**Work to complete:**
Locate and copy each line in the data that contains the word "scene".

**Data shown:**
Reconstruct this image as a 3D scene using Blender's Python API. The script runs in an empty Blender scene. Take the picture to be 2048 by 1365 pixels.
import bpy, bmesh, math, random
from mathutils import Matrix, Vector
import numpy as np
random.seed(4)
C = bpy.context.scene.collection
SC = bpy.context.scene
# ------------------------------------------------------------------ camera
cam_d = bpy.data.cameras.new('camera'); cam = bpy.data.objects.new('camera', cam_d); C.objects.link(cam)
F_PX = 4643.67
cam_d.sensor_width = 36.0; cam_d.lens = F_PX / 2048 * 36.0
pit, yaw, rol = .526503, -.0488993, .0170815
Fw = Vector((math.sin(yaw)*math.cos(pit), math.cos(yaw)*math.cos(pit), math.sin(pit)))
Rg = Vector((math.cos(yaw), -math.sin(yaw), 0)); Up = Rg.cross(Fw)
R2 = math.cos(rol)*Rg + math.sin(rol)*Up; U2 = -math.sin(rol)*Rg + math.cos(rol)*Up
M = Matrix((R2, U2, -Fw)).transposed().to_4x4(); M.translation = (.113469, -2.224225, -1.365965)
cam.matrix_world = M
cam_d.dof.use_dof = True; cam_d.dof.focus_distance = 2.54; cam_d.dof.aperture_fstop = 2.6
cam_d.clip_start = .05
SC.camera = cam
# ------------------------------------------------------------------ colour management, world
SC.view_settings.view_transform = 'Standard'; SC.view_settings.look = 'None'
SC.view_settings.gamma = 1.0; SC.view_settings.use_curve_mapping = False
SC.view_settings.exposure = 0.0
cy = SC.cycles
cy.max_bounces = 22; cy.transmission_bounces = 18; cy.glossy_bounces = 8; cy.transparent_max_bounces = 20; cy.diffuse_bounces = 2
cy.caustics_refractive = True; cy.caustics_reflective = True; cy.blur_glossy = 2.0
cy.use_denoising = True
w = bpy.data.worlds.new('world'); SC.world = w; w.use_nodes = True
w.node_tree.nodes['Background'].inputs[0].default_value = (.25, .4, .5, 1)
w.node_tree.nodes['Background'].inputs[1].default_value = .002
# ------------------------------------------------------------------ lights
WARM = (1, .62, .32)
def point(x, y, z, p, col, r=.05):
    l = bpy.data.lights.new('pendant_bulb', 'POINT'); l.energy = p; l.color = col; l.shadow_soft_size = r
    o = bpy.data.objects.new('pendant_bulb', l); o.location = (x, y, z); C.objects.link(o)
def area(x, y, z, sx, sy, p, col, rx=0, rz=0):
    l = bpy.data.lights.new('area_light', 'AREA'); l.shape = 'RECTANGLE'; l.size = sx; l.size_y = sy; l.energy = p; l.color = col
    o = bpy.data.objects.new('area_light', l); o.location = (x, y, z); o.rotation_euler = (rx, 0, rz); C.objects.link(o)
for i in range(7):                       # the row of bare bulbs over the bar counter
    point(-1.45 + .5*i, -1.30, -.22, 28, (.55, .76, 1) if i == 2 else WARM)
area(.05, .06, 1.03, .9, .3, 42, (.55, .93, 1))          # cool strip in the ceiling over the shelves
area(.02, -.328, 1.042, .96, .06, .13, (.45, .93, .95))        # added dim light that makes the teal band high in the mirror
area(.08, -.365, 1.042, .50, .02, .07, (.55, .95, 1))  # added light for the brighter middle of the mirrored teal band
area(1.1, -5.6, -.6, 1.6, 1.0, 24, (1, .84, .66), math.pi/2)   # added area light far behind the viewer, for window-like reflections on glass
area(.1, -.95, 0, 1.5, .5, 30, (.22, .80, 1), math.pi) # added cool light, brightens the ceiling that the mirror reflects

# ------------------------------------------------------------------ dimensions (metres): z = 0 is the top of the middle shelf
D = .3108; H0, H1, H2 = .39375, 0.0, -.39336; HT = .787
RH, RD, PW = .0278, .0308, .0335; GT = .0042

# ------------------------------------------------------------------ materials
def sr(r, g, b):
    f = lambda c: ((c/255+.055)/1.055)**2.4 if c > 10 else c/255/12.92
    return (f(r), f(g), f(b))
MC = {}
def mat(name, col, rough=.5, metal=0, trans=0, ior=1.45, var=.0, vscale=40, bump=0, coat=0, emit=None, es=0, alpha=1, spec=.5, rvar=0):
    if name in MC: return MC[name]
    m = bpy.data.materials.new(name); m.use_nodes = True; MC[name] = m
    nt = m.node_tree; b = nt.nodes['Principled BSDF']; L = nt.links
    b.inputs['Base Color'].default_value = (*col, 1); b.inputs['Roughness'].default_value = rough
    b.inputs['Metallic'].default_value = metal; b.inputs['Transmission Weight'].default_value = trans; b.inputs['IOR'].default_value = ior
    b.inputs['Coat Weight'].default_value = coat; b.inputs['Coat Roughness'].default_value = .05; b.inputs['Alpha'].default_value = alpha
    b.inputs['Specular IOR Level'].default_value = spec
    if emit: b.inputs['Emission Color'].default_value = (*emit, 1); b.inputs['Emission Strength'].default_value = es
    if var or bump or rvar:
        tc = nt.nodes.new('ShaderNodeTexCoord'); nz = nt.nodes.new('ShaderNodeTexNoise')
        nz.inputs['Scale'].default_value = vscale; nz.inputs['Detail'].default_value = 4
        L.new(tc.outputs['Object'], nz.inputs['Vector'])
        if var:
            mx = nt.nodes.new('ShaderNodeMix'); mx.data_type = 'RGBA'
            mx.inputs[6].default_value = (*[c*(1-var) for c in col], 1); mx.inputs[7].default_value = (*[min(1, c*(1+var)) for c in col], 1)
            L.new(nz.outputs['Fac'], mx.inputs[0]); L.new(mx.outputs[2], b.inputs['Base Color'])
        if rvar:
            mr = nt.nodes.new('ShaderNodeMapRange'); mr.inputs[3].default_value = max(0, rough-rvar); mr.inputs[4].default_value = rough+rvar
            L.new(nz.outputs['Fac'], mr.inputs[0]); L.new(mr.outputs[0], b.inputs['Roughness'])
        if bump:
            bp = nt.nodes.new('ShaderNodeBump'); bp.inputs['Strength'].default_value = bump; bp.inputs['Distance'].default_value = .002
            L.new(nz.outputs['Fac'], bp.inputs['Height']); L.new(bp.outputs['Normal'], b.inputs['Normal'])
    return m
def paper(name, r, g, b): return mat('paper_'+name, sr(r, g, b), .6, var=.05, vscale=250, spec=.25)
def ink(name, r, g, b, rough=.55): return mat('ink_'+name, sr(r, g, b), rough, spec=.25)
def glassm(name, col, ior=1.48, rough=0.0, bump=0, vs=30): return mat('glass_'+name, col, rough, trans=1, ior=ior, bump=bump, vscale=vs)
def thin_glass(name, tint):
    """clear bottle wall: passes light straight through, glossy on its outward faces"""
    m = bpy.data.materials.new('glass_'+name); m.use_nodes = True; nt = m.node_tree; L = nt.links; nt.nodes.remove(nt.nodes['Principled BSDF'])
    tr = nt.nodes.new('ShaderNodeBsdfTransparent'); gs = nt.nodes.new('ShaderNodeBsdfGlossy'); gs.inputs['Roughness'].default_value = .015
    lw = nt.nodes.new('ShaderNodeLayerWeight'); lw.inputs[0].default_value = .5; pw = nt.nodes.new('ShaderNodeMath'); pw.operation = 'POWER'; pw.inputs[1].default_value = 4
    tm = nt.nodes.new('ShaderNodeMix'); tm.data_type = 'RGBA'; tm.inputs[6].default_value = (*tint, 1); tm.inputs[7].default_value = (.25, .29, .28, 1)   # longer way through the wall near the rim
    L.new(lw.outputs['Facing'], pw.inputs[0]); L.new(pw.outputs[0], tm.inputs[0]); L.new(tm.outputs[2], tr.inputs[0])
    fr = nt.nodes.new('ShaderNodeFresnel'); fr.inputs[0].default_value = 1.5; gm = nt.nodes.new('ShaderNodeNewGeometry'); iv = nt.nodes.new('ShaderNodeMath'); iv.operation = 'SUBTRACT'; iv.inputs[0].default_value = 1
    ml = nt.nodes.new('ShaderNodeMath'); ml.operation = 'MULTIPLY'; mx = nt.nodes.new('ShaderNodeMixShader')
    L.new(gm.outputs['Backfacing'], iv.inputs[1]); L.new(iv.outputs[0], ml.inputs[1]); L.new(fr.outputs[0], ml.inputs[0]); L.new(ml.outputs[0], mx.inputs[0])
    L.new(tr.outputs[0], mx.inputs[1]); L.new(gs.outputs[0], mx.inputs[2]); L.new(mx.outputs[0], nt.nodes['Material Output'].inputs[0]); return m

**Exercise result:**
Reconstruct this image as a 3D scene using Blender's Python API. The script runs in an empty Blender scene. Take the picture to be 2048 by 1365 pixels.
C = bpy.context.scene.collection
SC = bpy.context.scene